Lawmakers minimizing the threat from sequestration (“Lawmakers Say Sequester Replacement Plan Slipping to Late March,” Feb. 2) must have been sleeping when North Korea exploded a nuclear bomb last week, defying a slew of U.N. resolutions and America’s secretary of State.

Sequester cuts would dangerously weaken our nuclear defenses, cutting the “deterrent triad” of bombers, submarines and ICBMs that makes nuclear aggression unthinkable, even for despots like Kim Jong-Un. Slashing this deterrent could lead North Korea’s neighbors to seek a nuclear response option of their own, turning a dangerous situation into a potential catastrophe.
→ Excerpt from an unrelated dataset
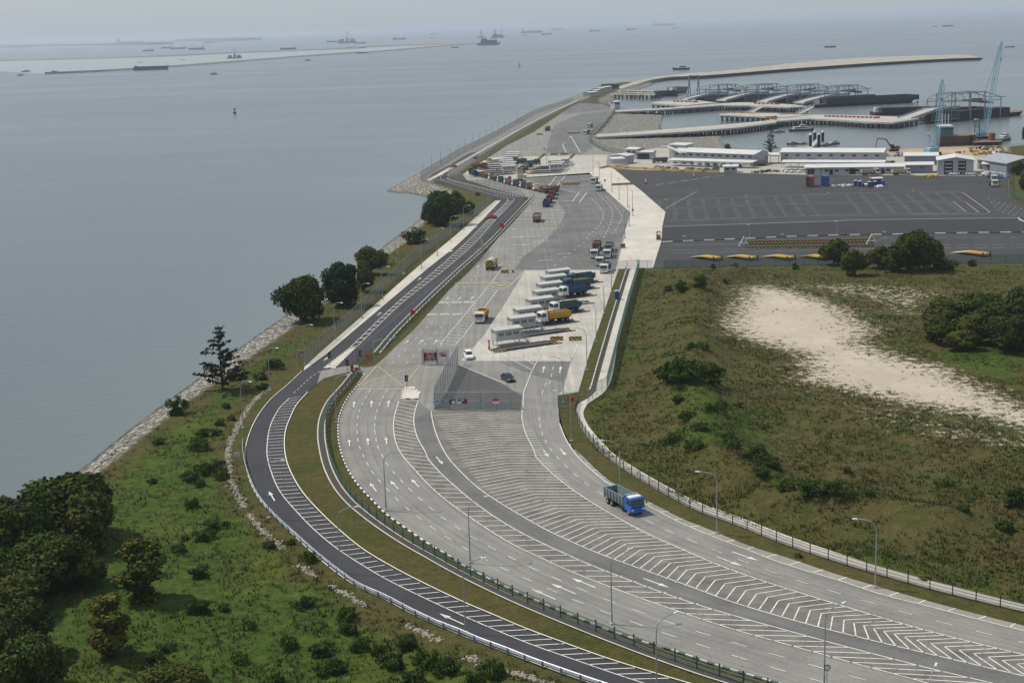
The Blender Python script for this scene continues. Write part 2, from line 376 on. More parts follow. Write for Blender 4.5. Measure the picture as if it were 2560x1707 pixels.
I = np.arange(nr * nc).reshape(nr, nc); F = np.stack([I[:-1, :-1], I[:-1, 1:], I[1:, 1:], I[1:, :-1]], -1).reshape(-1, 4)
me.vertices.add(len(V)); me.vertices.foreach_set('co', V.ravel()); me.loops.add(F.size); me.loops.foreach_set('vertex_index', F.ravel().astype(np.int32))
me.polygons.add(len(F)); me.polygons.foreach_set('loop_start', np.arange(0, F.size, 4, dtype=np.int32)); me.polygons.foreach_set('use_smooth', np.ones(len(F), bool)); me.update(); me.validate()
def attr(name, a): me.attributes.new(name, 'FLOAT', 'POINT').data.foreach_set('value', a.astype(np.float32).ravel())
attr('rock', np.clip(.5 - dt / 1.2, 0, 1)); attr('wet', np.clip(1.0 - dw / 1.6, 0, 1))
spm = np.maximum(np.clip(.5 + sdf(GX, GY, SPARSE) / 20, 0, 1), np.clip(.5 + sdf(GX, GY, SPARSE2) / 20, 0, 1))
attr('sand', np.maximum(sandm, spm * .52))
lush = np.where(lf > 0, np.clip(.25 + (lf - 2) / 9, .25, 1), 0)
far = np.clip((GY - 330) / 120, 0, 1); lush = lush * (1 - .5 * far)
lush = np.maximum(lush, np.clip(.5 + sdf(GX, GY, LUSHR) / 10, 0, 1) * .9); lush = np.maximum(lush, np.clip(.5 + sdf(GX, GY, LUSHR2) / 12, 0, 1) * .75)
lush = np.maximum(lush, np.clip(1 - np.abs(rf - 1.5) / 5, 0, 1) * .6)
STRIPG = P('5', [(1950, 325), (2020, 325), (1785, 1125), (1690, 1125)])
lush = np.maximum(lush, np.clip(.5 + sdf(GX, GY, STRIPG) / 4, 0, 1) * .62)
attr('lush', lush)
YARD = P('A', [(-60, 1230), (690, 985), (2250, 1040)], '9', [(1300, 985), (2240, 960), (2240, 1290), (0, 1130)])
CAUSE = P('F', [(660, 400), (530, 370), (520, 285)], '7', [(665, 1150), (910, 1000), (1160, 874), (1400, 739), (1650, 654), (1850, 573), (1930, 545), (1850, 600), (1700, 660), (1420, 795), (1200, 935), (1010, 1050), (860, 1150)])
attr('yard', np.clip(.5 + sdf(GX, GY, YARD) / 3, 0, 1)); attr('causeway', np.clip(.5 + sdf(GX, GY, CAUSE) / 4, 0, 1))
m, nt, b = _nt('ground_cover'); g = N(nt, 'NewGeometry').outputs['Position']
A = lambda n: N(nt, 'Attribute', attribute_name=n).outputs['Fac']
n1, n2, n3 = noise(nt, g, .09, 5, .65), noise(nt, g, .55, 5, .7), noise(nt, g, 2.6, 4, .7)
dry = ramp(nt, n1, [(.25, (.052, .050, .016)), (.45, (.078, .068, .024)), (.6, (.054, .060, .016)), (.75, (.097, .086, .034))])
gre = ramp(nt, n2, [(.25, (.032, .054, .010)), (.45, (.042, .069, .012)), (.62, (.052, .083, .014)), (.8, (.074, .097, .020))])
gre = mixc(nt, ramp(nt, noise(nt, g, .045, 4), [(.48, 0), (.7, .75)]), gre, (.085, .098, .018))
lm = math_(nt, 'ADD', A('lush'), math_(nt, 'MULTIPLY', math_(nt, 'SUBTRACT', n1, .53), 1.3)); lm = ramp(nt, lm, [(.25, 0), (.75, 1)])
c = mixc(nt, lm, dry, gre)
c = mixc(nt, 1.0, c, ramp(nt, n3, [(.28, .62), (.72, 1.32)]), 'MULTIPLY')
c = mixc(nt, 1.0, c, ramp(nt, n2, [(.3, .72), (.7, 1.2)]), 'MULTIPLY')
sm = math_(nt, 'ADD', A('sand'), math_(nt, 'MULTIPLY', math_(nt, 'SUBTRACT', n2, .5), 1.5)); sm = math_(nt, 'ADD', sm, math_(nt, 'MULTIPLY', math_(nt, 'SUBTRACT', n3, .5), 1.1))
sm = ramp(nt, sm, [(.52, 0), (.66, 1)])
sc_ = ramp(nt, n1, [(.3, (.38, .332, .26)), (.7, (.47, .415, .335))]); c = mixc(nt, sm, c, sc_)
yc = ramp(nt, n1, [(.3, (.30, .285, .25)), (.7, (.40, .38, .34))]); c = mixc(nt, A('yard'), c, yc); c = mixc(nt, A('causeway'), c, ramp(nt, n2, [(.3, (.15, .15, .148)), (.7, (.21, .21, .205))]))
vo = N(nt, 'TexVoronoi', i_Scale=.9); LK(nt, g, vo.inputs['Vector']); vd = vo.outputs['Distance']
rc = mixc(nt, ramp(nt, vd, [(.15, 1), (.55, 0)]), (.11, .105, .095), ramp(nt, n2, [(.3, (.34, .32, .28)), (.7, (.52, .49, .43))]))
rc = mixc(nt, A('wet'), rc, (.045, .043, .034)); c = mixc(nt, A('rock'), c, rc)
LK(nt, c, b.inputs['Base Color']); b.inputs['Roughness'].default_value = .95; b.inputs['Specular IOR Level'].default_value = .1
bp = N(nt, 'Bump', i_Strength=.7, i_Distance=.5); LK(nt, math_(nt, 'ADD', n2, math_(nt, 'MULTIPLY', n3, .5)), bp.inputs['Height']); LK(nt, bp.outputs[0], b.inputs['Normal'])
me.materials.append(m); go = bpy.data.objects.new('ground', me); COL.objects.link(go); struct(go)

# sea
m, nt, b = _nt('sea_water'); g = N(nt, 'NewGeometry').outputs['Position']
mp = N(nt, 'Mapping'); mp.inputs['Scale'].default_value = (.35, 1, 1); mp.inputs['Rotation'].default_value = (0, 0, .25); LK(nt, g, mp.inputs[0])
w1 = noise(nt, mp.outputs[0], .55, 4, .6); w2 = noise(nt, mp.outputs[0], .0045, 6, .66)
c = ramp(nt, w2, [(.3, (.057, .068, .078)), (.7, (.100, .113, .121))]); c = mixc(nt, N(nt, 'Attribute', attribute_name='silt').outputs['Fac'], c, (.108, .128, .127)); LK(nt, c, b.inputs['Base Color'])
LK(nt, ramp(nt, w2, [(.3, .16), (.7, .3)]), b.inputs['Roughness']); b.inputs['IOR'].default_value = 1.33
bp = N(nt, 'Bump', i_Strength=.2, i_Distance=.6); LK(nt, w1, bp.inputs['Height']); LK(nt, bp.outputs[0], b.inputs['Normal'])
nr2, nc2 = 330, 190; y2 = 40 * (95000 / 40) ** (np.arange(nr2) / (nr2 - 1)); SX, SY = np.linspace(-1, 1, nc2)[None, :] * (.8 * y2[:, None] + 220), np.repeat(y2[:, None], nc2, 1)
BASIN = P('A', [(640, 190), (300, 330), (220, 470), (830, 545), (800, 760), (1620, 825), (1700, 985), (2200, 1032)], '9', [(1300, 985), (2000, 950), (2352, 942), (2900, 800), (2500, 480), (2085, 385), (1165, 440), (300, 510)], z=WZ)
shal = np.maximum(np.exp(-np.maximum(-sdf(SX, SY, COAST_W), 0) / 38), .75 * np.clip(.5 + sdf(SX, SY, BASIN) / 90, 0, 1)) * np.clip((2600 - SY) / 600, 0, 1)
sm2 = bpy.data.meshes.new('sea'); V2 = np.stack([SX, SY, np.full_like(SX, WZ)], -1).reshape(-1, 3); I2 = np.arange(nr2 * nc2).reshape(nr2, nc2); F2 = np.stack([I2[:-1, :-1], I2[:-1, 1:], I2[1:, 1:], I2[1:, :-1]], -1).reshape(-1, 4)
sm2.vertices.add(len(V2)); sm2.vertices.foreach_set('co', V2.ravel()); sm2.loops.add(F2.size); sm2.loops.foreach_set('vertex_index', F2.ravel().astype(np.int32)); sm2.polygons.add(len(F2)); sm2.polygons.foreach_set('loop_start', np.arange(0, F2.size, 4, dtype=np.int32)); sm2.update()
sm2.attributes.new('silt', 'FLOAT', 'POINT').data.foreach_set('value', shal.astype(np.float32).ravel()); sm2.materials.append(m); seao = bpy.data.objects.new('sea', sm2); COL.objects.link(seao); struct(seao)
# haze
m, nt, b = _nt('haze_air'); nt.nodes.remove(b); pv = N(nt, 'VolumePrincipled'); pv.inputs['Color'].default_value = (.68, .76, .87, 1)
pv.inputs['Density'].default_value = 7e-5; pv.inputs['Anisotropy'].default_value = .25
LK(nt, pv.outputs[0], nt.nodes['Material Output'].inputs['Volume'])
mb = MB(); mb.box((0, 43000, 35), (150000, 98000, 98)); hz = mb.build('haze', m); struct(hz, 'stuff')
# ================================================================ ROADS
A_DARK = asphalt('asphalt_dark', (.042, .042, .048), .14, .14)
A_GREY = asphalt('asphalt_grey', (.21, .205, .193), .13, .2, paths=.28)
A_MID = asphalt('asphalt_mid', (.135, .135, .132), .22, .22)
A_CHEV = asphalt('asphalt_brown', (.15, .14, .13), .3, .1, patch=.12)
A_PARK = asphalt('asphalt_parking', (.045, .045, .047), .14, .10)
A_PARK2 = asphalt('asphalt_parking_lane', (.032, .032, .035), .10, .10)
A_CONC = asphalt('concrete_slab', (.39, .372, .335), .16, .2)
A_PALE = asphalt('concrete_pale', (.48, .45, .40), .10, .06)
WHITE = paint_mat('road_paint_white', (.66, .65, .61))
FADED = paint_mat('road_paint_faded', (.42, .42, .40))
YELLOW = paint_mat('road_paint_yellow', (.50, .40, .19), .12)
BLACKP = mat('paint_black', (.03, .03, .03), .6)
KWHITE = mat('kerb_white', (.66, .64, .58), .7, .12, 1, world=True)
Z1, Z2, Z3, Z4 = .02, .05, .08, .11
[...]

The sequester could also slash deeply into American ballistic missile defenses, which should instead be strengthened during a nuclear crisis. America’s GMD system is our only protection from a North Korean ICBM (a capability the North Koreans demonstrated weeks ago by orbiting a satellite). It uses a sophisticated radar net to blanket the Pacific and kinetic interceptors launched from California and Alaska to knock incoming missiles from the sky. Years of development and testing have now proved the system works. But it also needs expansion and improvement — more tests against countermeasures, stronger coordination between radars and sensors and an East Coast site to keep Iran in check.

President Barack Obama’s State of the Union said we must “strengthen our own missile defense” in response to the Korean test. Sequestration would tear it down instead.